Amazingly, rescuers are still finding survivors. A woman was pulled alive from a tunnel at a hydropower plant in the town of Hongbai.
Meanwhile, hundreds of distraught relatives placed wreaths along the road leading to Fuxing primary school in Wufu, where at least 127 children were crushed to death. They hoisted a banner reading, "The children did not die of a natural disaster but of an unsafe building."
"An answer must be given to our children," said Li Xiaoping, whose 11-year-old son was among the dead. "There is a problem with the buildings. All the buildings here did not collapse except for this one building."
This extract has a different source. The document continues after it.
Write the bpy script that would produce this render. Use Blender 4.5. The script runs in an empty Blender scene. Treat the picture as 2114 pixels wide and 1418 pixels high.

Li Rongrong, who heads the state-owned Assets Supervision and Administration Commission and is in charge of overseeing China's huge state sector, said that generally construction companies under him were very good.
But he added: "If these buildings, which collapsed were built by major state-owned firms, we will take severe measures."
In Yinhua town, where more than 200 pupils died, a woman who lost her 13-year-old daughter said the school building had had two levels in 1993, but illegally added two more later.
"When it collapsed it was just fragments, not blocks. That shows how badly built it was," Luo Zaihong said.
A petition circulated in Juyuan town, where 500 or more pupils died in the ruined middle school, demanding punishment of those responsible for shoddy schools, and compensation.
Protests by parents could be troublesome as the ruling Communist Party seeks to maintain a staunch front of unity and stability in the wake of the quake.